What to do: Copy exactly the lines that run from the top of the listing to the line containing "COL = SC.collection", both ends included, and omit the pictures.

Data lines:
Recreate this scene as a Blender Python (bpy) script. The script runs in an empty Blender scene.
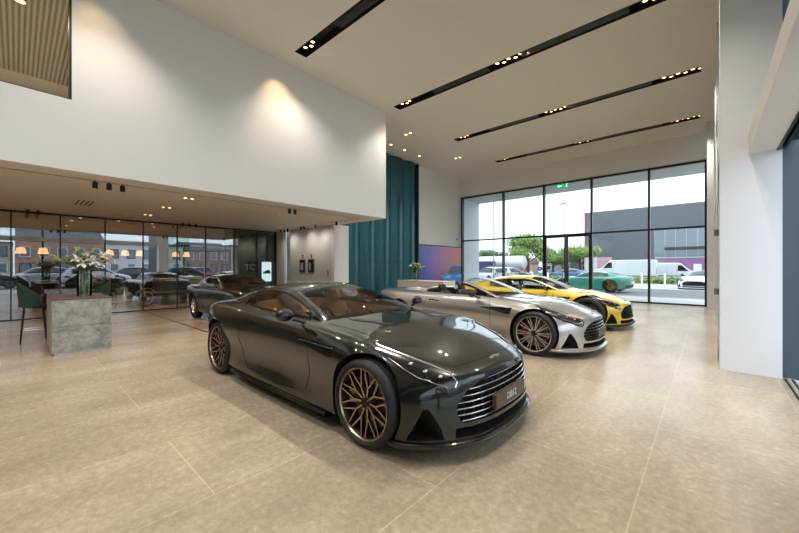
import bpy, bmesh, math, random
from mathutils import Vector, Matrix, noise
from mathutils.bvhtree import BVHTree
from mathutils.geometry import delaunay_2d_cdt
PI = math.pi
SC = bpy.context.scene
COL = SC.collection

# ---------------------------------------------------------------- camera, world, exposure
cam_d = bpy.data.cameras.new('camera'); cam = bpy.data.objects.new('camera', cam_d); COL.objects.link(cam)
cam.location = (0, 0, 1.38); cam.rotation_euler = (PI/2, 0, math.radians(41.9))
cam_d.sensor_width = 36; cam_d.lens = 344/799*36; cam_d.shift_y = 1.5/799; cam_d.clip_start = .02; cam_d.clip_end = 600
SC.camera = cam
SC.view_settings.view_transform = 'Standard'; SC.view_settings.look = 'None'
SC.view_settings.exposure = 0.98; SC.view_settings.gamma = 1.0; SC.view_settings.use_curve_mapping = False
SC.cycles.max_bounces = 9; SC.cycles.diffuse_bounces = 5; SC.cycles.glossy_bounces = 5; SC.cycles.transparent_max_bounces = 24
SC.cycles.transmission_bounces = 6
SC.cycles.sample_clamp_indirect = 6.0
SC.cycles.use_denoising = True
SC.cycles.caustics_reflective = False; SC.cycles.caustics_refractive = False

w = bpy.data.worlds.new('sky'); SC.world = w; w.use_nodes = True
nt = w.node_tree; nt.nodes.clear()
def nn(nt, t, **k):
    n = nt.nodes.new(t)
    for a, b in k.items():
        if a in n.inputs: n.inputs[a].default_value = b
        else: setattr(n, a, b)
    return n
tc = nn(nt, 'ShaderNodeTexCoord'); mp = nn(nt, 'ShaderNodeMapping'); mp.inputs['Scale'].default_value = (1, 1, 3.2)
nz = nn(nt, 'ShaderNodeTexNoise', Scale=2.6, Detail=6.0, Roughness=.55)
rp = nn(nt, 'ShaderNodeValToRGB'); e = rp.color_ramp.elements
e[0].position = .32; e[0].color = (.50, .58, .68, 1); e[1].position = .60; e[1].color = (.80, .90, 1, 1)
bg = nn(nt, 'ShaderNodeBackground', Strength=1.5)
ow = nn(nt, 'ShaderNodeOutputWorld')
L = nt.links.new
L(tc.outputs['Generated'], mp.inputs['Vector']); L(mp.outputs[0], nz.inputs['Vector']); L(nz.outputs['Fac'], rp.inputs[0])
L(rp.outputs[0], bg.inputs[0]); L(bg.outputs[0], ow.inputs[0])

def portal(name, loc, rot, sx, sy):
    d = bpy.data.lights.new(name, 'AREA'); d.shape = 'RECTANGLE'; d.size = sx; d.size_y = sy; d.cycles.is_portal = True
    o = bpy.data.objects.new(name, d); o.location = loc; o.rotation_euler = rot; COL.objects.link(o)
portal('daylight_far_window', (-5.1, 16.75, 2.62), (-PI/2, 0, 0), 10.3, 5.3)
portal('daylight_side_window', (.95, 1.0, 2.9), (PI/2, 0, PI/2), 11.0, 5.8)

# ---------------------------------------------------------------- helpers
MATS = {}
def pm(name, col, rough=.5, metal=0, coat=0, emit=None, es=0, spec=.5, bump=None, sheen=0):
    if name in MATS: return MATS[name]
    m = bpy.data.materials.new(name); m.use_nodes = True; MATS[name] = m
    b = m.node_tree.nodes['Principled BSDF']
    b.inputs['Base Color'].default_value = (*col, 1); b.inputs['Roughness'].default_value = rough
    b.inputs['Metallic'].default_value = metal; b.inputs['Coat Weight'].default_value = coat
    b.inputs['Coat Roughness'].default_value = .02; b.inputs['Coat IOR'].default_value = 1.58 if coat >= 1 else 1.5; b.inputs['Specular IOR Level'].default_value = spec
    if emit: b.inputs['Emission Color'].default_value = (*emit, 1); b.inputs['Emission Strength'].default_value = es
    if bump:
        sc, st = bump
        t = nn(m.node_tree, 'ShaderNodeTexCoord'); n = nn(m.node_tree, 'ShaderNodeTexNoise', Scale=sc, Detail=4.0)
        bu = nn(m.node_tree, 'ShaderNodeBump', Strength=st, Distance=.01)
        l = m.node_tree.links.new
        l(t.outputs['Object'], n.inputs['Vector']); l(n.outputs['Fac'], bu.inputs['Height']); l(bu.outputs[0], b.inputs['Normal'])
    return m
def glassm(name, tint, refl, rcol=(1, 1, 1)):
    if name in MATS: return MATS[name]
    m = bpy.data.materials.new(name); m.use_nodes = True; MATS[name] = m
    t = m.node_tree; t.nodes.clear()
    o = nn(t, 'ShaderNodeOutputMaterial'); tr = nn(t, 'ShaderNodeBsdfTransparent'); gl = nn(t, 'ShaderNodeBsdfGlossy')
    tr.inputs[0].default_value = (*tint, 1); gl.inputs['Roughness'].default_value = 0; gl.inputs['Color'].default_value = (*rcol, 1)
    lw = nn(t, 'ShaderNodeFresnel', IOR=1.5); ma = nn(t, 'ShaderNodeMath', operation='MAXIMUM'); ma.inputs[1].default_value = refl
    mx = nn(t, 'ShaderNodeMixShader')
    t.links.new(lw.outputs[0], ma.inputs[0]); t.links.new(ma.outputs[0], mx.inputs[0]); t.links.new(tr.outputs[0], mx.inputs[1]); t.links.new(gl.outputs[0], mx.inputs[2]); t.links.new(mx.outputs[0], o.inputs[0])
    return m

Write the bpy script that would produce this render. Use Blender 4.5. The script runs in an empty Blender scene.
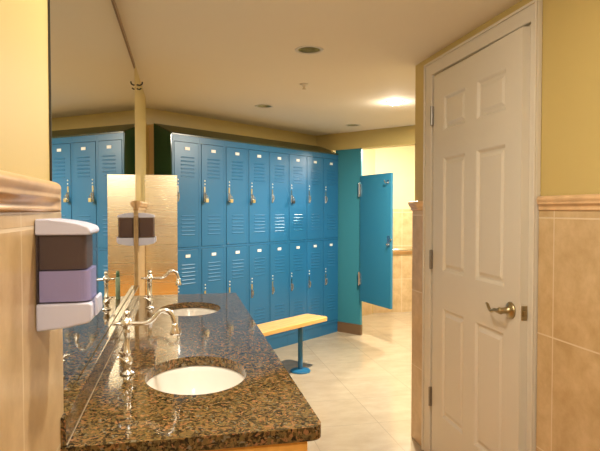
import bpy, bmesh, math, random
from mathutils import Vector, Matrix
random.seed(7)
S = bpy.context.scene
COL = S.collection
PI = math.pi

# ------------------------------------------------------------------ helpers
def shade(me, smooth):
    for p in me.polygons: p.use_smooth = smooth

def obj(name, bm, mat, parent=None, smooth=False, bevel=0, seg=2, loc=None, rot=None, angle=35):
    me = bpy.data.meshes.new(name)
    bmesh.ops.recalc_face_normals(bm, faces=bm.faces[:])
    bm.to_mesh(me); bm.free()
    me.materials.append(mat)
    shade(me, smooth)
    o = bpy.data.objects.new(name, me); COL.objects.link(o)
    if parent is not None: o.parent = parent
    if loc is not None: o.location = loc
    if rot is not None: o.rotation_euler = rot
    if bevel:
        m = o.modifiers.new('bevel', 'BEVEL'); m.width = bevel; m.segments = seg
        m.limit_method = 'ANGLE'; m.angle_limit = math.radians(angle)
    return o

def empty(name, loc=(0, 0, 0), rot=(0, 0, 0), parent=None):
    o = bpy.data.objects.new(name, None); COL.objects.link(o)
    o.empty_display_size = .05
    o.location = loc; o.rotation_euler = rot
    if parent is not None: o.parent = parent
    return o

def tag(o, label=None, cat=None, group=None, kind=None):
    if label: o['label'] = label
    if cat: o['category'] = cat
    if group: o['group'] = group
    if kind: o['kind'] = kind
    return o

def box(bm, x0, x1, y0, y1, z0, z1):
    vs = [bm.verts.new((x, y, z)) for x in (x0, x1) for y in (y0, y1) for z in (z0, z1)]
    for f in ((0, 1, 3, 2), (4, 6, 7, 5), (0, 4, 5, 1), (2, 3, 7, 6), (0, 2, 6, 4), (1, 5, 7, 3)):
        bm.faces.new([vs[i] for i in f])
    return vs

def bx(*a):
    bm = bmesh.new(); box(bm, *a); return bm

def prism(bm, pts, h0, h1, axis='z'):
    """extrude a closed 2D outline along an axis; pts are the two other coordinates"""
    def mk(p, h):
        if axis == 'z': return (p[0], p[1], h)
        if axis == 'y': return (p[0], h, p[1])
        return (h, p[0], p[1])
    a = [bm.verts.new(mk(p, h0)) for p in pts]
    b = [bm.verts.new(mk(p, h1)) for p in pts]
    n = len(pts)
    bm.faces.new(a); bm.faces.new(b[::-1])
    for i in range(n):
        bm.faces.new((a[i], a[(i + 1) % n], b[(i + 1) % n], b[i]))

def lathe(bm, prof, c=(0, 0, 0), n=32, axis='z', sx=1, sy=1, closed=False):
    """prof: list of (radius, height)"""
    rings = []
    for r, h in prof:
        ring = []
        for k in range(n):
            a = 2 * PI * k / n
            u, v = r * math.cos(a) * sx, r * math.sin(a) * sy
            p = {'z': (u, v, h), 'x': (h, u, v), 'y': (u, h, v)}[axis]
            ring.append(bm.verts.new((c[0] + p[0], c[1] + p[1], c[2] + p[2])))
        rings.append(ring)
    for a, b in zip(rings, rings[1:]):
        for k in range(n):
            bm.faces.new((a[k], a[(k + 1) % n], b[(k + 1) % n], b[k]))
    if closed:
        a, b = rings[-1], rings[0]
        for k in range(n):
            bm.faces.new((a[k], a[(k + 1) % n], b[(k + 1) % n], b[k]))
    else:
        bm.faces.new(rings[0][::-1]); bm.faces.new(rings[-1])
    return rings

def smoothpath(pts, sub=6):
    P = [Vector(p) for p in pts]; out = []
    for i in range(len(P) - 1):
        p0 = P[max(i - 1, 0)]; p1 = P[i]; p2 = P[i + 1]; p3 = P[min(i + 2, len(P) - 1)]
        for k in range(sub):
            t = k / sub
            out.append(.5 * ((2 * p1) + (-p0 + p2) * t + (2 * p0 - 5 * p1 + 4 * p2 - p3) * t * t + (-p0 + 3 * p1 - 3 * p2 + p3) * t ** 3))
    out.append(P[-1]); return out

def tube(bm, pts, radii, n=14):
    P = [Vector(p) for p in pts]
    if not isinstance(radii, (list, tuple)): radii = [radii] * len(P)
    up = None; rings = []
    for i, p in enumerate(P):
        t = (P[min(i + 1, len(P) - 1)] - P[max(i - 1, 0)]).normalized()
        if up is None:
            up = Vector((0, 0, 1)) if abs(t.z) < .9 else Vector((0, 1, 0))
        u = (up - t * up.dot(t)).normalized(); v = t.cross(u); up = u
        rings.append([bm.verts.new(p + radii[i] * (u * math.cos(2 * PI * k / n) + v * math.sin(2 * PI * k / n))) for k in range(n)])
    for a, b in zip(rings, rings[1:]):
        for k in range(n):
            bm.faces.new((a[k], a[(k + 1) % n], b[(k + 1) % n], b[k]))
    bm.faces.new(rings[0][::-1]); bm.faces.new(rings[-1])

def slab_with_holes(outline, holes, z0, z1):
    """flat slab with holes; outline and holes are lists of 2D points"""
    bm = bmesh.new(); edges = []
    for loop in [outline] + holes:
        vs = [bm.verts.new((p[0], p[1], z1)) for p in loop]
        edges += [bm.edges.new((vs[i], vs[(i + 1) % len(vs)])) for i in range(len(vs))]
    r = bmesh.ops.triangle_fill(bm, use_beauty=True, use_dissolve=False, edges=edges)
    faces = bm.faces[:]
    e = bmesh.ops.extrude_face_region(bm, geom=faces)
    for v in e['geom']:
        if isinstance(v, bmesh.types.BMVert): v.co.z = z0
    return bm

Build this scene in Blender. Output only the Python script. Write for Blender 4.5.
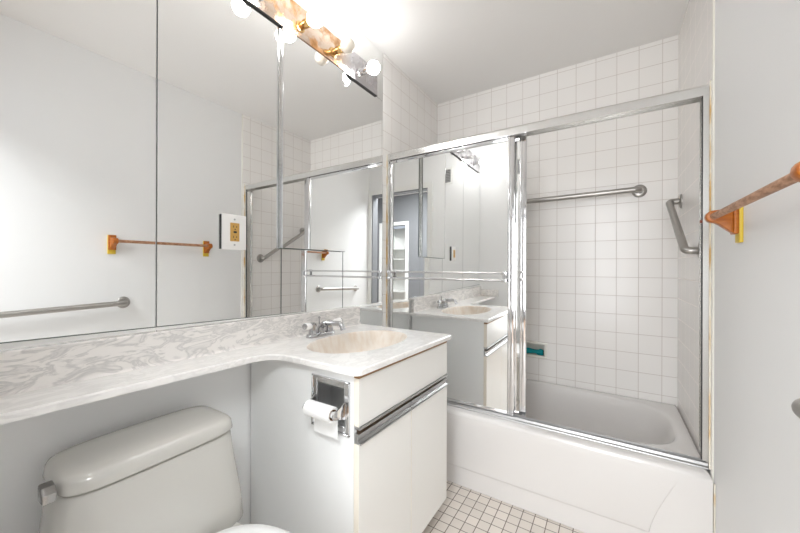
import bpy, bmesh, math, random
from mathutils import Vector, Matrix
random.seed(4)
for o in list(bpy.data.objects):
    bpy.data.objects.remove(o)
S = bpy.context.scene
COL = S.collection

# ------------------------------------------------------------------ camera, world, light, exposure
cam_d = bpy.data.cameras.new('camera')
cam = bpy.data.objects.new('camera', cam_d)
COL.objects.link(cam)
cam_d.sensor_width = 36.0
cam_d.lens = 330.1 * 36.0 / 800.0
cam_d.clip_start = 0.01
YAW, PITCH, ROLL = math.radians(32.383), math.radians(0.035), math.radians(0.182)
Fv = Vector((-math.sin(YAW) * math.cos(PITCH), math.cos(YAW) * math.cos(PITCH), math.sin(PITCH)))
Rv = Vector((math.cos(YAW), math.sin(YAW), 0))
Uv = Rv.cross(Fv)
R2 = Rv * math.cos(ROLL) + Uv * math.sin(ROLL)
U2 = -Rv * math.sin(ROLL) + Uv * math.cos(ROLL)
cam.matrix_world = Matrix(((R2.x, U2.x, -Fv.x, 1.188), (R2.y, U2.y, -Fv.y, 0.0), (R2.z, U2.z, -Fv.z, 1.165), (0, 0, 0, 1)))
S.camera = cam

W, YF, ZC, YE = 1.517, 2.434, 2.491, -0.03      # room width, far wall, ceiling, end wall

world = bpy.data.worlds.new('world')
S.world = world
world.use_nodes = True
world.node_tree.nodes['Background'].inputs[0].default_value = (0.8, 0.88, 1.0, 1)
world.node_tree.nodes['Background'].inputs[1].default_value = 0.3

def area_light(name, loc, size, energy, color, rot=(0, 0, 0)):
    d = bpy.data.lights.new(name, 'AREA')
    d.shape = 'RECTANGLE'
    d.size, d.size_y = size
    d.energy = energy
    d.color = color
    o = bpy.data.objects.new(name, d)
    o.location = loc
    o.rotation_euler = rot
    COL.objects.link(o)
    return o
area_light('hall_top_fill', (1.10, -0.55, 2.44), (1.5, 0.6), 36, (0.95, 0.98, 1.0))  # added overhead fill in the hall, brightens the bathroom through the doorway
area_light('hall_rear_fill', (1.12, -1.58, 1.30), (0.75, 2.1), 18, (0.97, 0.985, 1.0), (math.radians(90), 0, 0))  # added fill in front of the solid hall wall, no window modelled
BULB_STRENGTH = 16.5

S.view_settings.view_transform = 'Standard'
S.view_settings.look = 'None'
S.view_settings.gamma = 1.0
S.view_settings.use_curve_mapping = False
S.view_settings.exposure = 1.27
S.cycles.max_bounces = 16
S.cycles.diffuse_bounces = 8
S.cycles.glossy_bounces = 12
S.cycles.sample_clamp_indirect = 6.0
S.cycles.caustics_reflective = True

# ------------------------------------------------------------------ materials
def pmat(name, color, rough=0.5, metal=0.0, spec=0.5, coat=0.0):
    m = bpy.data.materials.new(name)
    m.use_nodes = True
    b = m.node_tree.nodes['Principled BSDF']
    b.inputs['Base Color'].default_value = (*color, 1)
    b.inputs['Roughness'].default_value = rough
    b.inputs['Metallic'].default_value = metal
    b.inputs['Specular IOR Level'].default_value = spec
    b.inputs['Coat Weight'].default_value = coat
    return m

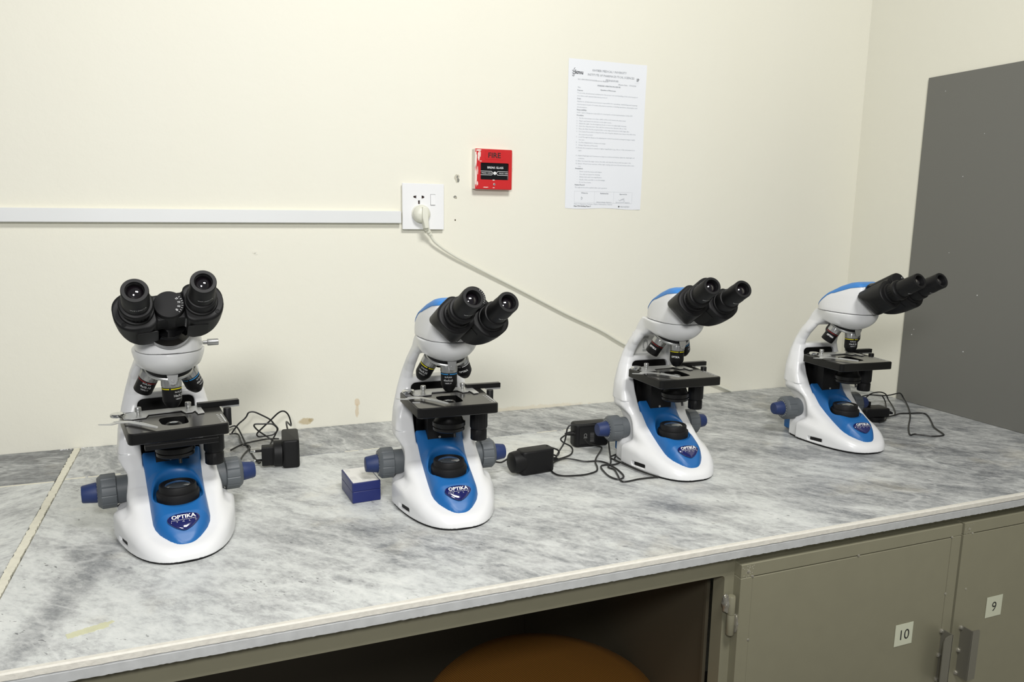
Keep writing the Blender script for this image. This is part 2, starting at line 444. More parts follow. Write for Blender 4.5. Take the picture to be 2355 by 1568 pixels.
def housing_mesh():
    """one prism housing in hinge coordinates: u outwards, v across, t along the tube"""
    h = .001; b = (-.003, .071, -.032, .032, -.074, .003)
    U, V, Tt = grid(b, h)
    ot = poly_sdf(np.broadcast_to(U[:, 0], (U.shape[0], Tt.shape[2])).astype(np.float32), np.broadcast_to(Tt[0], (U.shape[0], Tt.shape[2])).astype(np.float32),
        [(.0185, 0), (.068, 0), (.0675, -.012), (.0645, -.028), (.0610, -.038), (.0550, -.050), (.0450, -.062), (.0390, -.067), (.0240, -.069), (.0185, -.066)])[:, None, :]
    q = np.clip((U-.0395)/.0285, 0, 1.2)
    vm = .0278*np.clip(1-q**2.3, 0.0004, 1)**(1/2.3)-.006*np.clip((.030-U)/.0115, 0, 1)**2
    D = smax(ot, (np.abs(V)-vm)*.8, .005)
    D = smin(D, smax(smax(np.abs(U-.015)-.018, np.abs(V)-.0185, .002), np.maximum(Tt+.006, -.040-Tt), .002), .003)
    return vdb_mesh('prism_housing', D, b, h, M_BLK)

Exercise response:
Recreate this scene as a Blender Python (bpy) script. The script runs in an empty Blender scene.
import bpy, bmesh, math, random
from mathutils import Vector, Matrix, noise
from mathutils.bvhtree import BVHTree
from mathutils.geometry import delaunay_2d_cdt
PI = math.pi
SC = bpy.context.scene
COL = SC.collection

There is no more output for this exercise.